Definition of stereotype

noun

  • 1a widely held but fixed and oversimplified image or idea of a particular type of person or thing:the stereotype of the woman as the carersexual and racial stereotypes
 a person or thing that conforms to a widely held but oversimplified image of the class or type to which they belong:don’t treat anyone as a stereotype
That is me! A walking stereotype!!!! well I fit into several so does that make me a stereotypererrrrrer? lol

  • grew up on a council estate
  • in a single parent family
  • my parent was disabled so didn't work
  • didn't go into higher education
  • spent time being a single parent
  • spent time claiming benefits to get by as a single parent
  • now lives in social housing on a council estate
  • is a stay at home mum

oh and two more just for good measure

  • is blonde
  • and female
now that list looks awesome doesn't it?  sadly they were/are all me.  When I say sadly I do not mean for me but anyone who has an opinion on any of the above!  I think it's best to go through the above individually to make things a little clearer........

  • up until I was seven I lived in the Isle of man, where my amazing hard working dad was a warehouse manager.  We dropped everything over there for the opportunity to move here for my dad to run a farm ( his family trade up until I was a baby and after serving his time in the armed forces) , alas when we got here the farm had fallen through and we were left potless and homeless.  Now some may ask why we should be entitled to social housing? well my parents were English and had moved to the Isle of Man to start a new life together and had worked hard all their lives so why not?  And before you may think that we were on benefits we weren't, my dad secured himself a very good job pretty much straight away to support us.
  • yes I grew up in a single parent family, that sort of happens when you lose one of them!
  • my mum is disabled with rheumatoid arthritis and is very much entitled to benefits, she does however do voluntary work.  And if your husband dies without any life insurance you're pretty much limited money wise.
  • I left home at fifteen, and without any better advice went straight into work to pay rent and feed myself.
  • yes I was a single parent when my son was eight months old, no shame in that at al
    • l.....but I worked 3 days a week 10 hours a day to pay the bills
  • and yes I was entitled to some benefits as a single parent, I didn't like it but the same as any type of parent will agree my son came first and feeding/clothing him was my priority!
  • And now ? Well my husband our two beautiful children and myself live in a housing association property, we were not given it on a plate infact it was a lucky fluke we managed to find a mutual exchange.
  • And finally I am a stay at home mum, yes it was a decision me and my husband made together after the birth of Isabelle and yes we live week to week but we are very happy with our decision! 
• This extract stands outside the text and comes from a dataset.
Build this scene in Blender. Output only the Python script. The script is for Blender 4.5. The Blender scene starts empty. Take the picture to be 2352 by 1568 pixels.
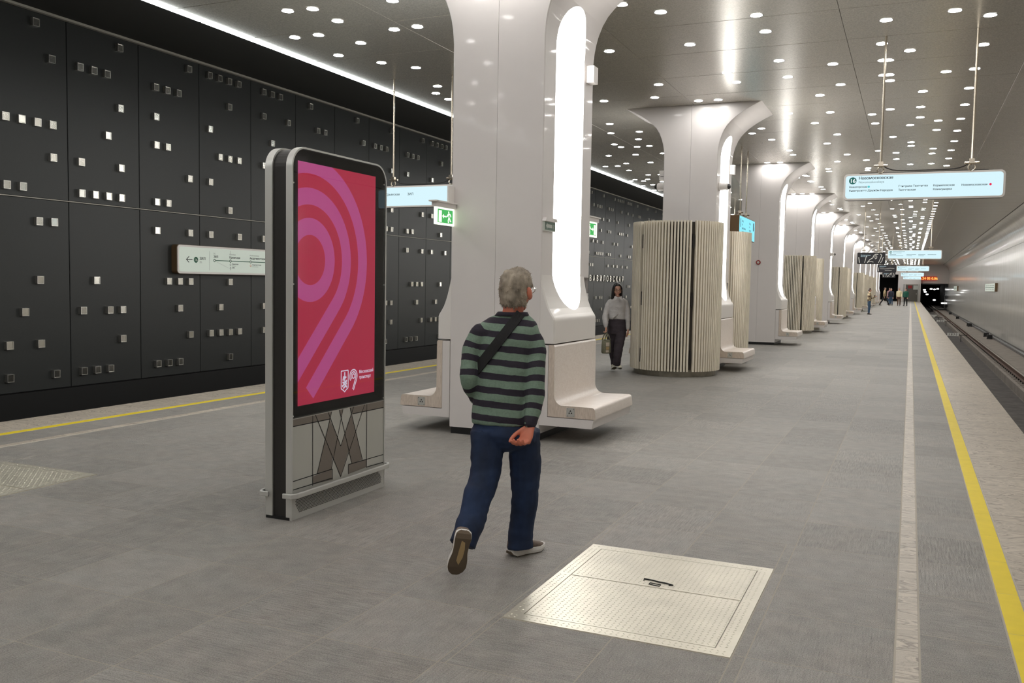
import bpy, bmesh, math, random
from mathutils import Vector, Matrix, noise
random.seed(7)
SC = bpy.context.scene
COL = SC.collection
PI = math.pi

# ------------------------------------------------------------------ camera, world, exposure
CAM_H = 1.58
YAW, PITCH, ROLL, FPX = -0.41438, -0.064608, 0.01673, 2073.0
fw = Vector((math.sin(YAW)*math.cos(PITCH), math.cos(YAW)*math.cos(PITCH), math.sin(PITCH)))
rt = Vector((math.cos(YAW), -math.sin(YAW), 0)); up = rt.cross(fw)
RV = rt*math.cos(ROLL)+up*math.sin(ROLL); UV = -rt*math.sin(ROLL)+up*math.cos(ROLL)
cam = bpy.data.cameras.new('camera'); camo = bpy.data.objects.new('camera', cam); COL.objects.link(camo)
cam.sensor_width = 36; cam.lens = FPX/2352*36; cam.clip_end = 400
mw = Matrix((RV, UV, -fw)).transposed().to_4x4(); mw.translation = (0, 0, CAM_H); camo.matrix_world = mw
SC.camera = camo
w = bpy.data.worlds.new('world'); SC.world = w; w.use_nodes = True
w.node_tree.nodes['Background'].inputs[0].default_value = (0.5, 0.52, 0.55, 1)
w.node_tree.nodes['Background'].inputs[1].default_value = 0.0
SC.view_settings.view_transform = 'Standard'; SC.view_settings.look = 'None'
SC.view_settings.gamma = 1; SC.view_settings.use_curve_mapping = False
SC.view_settings.exposure = 0.32
DOWNLIGHT_L, SLOT_L, LED_L = 66.0, 8.5, 12.0
SC.cycles.use_denoising = True
SC.cycles.max_bounces = 8; SC.cycles.diffuse_bounces = 4; SC.cycles.glossy_bounces = 4
SC.cycles.sample_clamp_indirect = 6.0
SC.cycles.caustics_reflective = False; SC.cycles.caustics_refractive = False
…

We don't have bags of money stashed under the bed for cinema sized plasma tv's or Caribbean holidays, infact we have tv that was very kindly given to us when we could no longer stand the illuminous picture on our very old and second hand one.  We have only ever been on one family holiday two years ago to Cornwall for a week in the rain! But we loved every minute of it together.  Me and Sean hope one day to be in a position to buy our house, and if we do it may well be a long time off, when Isabelle starts school next september I will be going back to work and hopefully take some pressure off Sean.

But am I moaning ? Erm not at all! Am  I the happiest I have ever been? erm yep.....

So next time you hear someone moan about any of the above stereotypes please remember we are not all given the same opportunities in life or dealt the same cards, but some of us just get on with it and appreciate what we have.